Material provided —
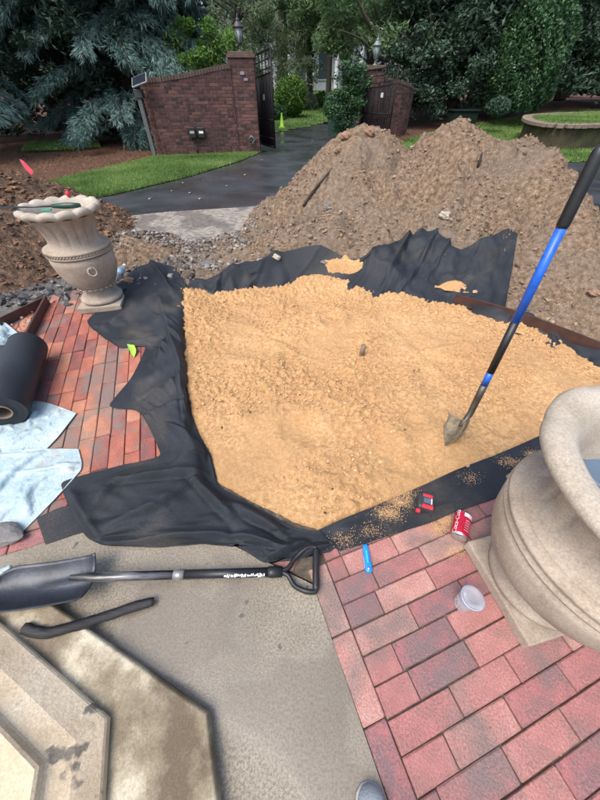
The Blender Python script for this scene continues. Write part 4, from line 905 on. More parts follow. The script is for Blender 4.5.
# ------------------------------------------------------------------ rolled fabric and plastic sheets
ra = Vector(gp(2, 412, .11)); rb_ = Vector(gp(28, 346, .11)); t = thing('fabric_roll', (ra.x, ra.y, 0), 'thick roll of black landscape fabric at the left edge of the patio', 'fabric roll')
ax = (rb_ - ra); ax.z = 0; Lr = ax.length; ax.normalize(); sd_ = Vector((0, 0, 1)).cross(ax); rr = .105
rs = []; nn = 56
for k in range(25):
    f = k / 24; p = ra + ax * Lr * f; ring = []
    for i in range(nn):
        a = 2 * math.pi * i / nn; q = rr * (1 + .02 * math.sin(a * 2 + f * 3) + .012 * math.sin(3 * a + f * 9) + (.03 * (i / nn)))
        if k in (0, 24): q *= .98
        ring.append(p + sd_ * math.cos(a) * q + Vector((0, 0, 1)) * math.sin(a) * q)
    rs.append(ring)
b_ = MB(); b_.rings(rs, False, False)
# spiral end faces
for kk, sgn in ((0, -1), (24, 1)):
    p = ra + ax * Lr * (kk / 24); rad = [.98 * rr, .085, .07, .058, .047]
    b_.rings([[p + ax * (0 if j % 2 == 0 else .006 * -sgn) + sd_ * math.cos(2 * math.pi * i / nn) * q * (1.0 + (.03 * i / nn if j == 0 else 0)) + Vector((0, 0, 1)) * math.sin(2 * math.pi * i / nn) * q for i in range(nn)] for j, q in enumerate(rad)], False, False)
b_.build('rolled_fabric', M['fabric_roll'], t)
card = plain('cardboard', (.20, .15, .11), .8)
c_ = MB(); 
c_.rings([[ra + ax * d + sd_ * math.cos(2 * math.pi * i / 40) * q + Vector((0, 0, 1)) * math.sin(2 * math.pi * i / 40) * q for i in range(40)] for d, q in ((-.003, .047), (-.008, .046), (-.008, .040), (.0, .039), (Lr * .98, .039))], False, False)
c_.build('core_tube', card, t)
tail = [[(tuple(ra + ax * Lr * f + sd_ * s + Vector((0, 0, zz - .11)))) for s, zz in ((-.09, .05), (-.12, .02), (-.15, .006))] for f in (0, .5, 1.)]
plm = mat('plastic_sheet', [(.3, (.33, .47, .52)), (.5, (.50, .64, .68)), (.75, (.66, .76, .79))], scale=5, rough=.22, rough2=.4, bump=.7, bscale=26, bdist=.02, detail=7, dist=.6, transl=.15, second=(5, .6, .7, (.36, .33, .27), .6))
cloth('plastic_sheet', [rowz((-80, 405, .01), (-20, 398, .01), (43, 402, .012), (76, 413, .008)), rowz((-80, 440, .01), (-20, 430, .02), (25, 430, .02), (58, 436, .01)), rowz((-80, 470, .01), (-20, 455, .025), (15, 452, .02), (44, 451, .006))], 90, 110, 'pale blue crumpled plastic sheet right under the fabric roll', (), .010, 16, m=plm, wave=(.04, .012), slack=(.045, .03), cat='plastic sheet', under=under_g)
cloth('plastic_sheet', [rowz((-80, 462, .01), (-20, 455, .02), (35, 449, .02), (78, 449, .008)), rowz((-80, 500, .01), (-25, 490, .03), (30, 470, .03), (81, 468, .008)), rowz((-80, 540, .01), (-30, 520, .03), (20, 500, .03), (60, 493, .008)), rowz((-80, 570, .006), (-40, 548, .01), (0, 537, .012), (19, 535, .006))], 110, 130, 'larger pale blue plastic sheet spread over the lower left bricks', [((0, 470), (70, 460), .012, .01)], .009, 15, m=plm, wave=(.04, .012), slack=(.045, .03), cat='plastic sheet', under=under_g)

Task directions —
Retype the data above exactly; pictures are not part of the copy.

Completed task —
The Blender Python script for this scene continues. Write part 4, from line 905 on. More parts follow. The script is for Blender 4.5.
# ------------------------------------------------------------------ rolled fabric and plastic sheets
ra = Vector(gp(2, 412, .11)); rb_ = Vector(gp(28, 346, .11)); t = thing('fabric_roll', (ra.x, ra.y, 0), 'thick roll of black landscape fabric at the left edge of the patio', 'fabric roll')
ax = (rb_ - ra); ax.z = 0; Lr = ax.length; ax.normalize(); sd_ = Vector((0, 0, 1)).cross(ax); rr = .105
rs = []; nn = 56
for k in range(25):
    f = k / 24; p = ra + ax * Lr * f; ring = []
    for i in range(nn):
        a = 2 * math.pi * i / nn; q = rr * (1 + .02 * math.sin(a * 2 + f * 3) + .012 * math.sin(3 * a + f * 9) + (.03 * (i / nn)))
        if k in (0, 24): q *= .98
        ring.append(p + sd_ * math.cos(a) * q + Vector((0, 0, 1)) * math.sin(a) * q)
    rs.append(ring)
b_ = MB(); b_.rings(rs, False, False)
# spiral end faces
for kk, sgn in ((0, -1), (24, 1)):
    p = ra + ax * Lr * (kk / 24); rad = [.98 * rr, .085, .07, .058, .047]
    b_.rings([[p + ax * (0 if j % 2 == 0 else .006 * -sgn) + sd_ * math.cos(2 * math.pi * i / nn) * q * (1.0 + (.03 * i / nn if j == 0 else 0)) + Vector((0, 0, 1)) * math.sin(2 * math.pi * i / nn) * q for i in range(nn)] for j, q in enumerate(rad)], False, False)
b_.build('rolled_fabric', M['fabric_roll'], t)
card = plain('cardboard', (.20, .15, .11), .8)
c_ = MB(); 
c_.rings([[ra + ax * d + sd_ * math.cos(2 * math.pi * i / 40) * q + Vector((0, 0, 1)) * math.sin(2 * math.pi * i / 40) * q for i in range(40)] for d, q in ((-.003, .047), (-.008, .046), (-.008, .040), (.0, .039), (Lr * .98, .039))], False, False)
c_.build('core_tube', card, t)
tail = [[(tuple(ra + ax * Lr * f + sd_ * s + Vector((0, 0, zz - .11)))) for s, zz in ((-.09, .05), (-.12, .02), (-.15, .006))] for f in (0, .5, 1.)]
plm = mat('plastic_sheet', [(.3, (.33, .47, .52)), (.5, (.50, .64, .68)), (.75, (.66, .76, .79))], scale=5, rough=.22, rough2=.4, bump=.7, bscale=26, bdist=.02, detail=7, dist=.6, transl=.15, second=(5, .6, .7, (.36, .33, .27), .6))
cloth('plastic_sheet', [rowz((-80, 405, .01), (-20, 398, .01), (43, 402, .012), (76, 413, .008)), rowz((-80, 440, .01), (-20, 430, .02), (25, 430, .02), (58, 436, .01)), rowz((-80, 470, .01), (-20, 455, .025), (15, 452, .02), (44, 451, .006))], 90, 110, 'pale blue crumpled plastic sheet right under the fabric roll', (), .010, 16, m=plm, wave=(.04, .012), slack=(.045, .03), cat='plastic sheet', under=under_g)
cloth('plastic_sheet', [rowz((-80, 462, .01), (-20, 455, .02), (35, 449, .02), (78, 449, .008)), rowz((-80, 500, .01), (-25, 490, .03), (30, 470, .03), (81, 468, .008)), rowz((-80, 540, .01), (-30, 520, .03), (20, 500, .03), (60, 493, .008)), rowz((-80, 570, .006), (-40, 548, .01), (0, 537, .012), (19, 535, .006))], 110, 130, 'larger pale blue plastic sheet spread over the lower left bricks', [((0, 470), (70, 460), .012, .01)], .009, 15, m=plm, wave=(.04, .012), slack=(.045, .03), cat='plastic sheet', under=under_g)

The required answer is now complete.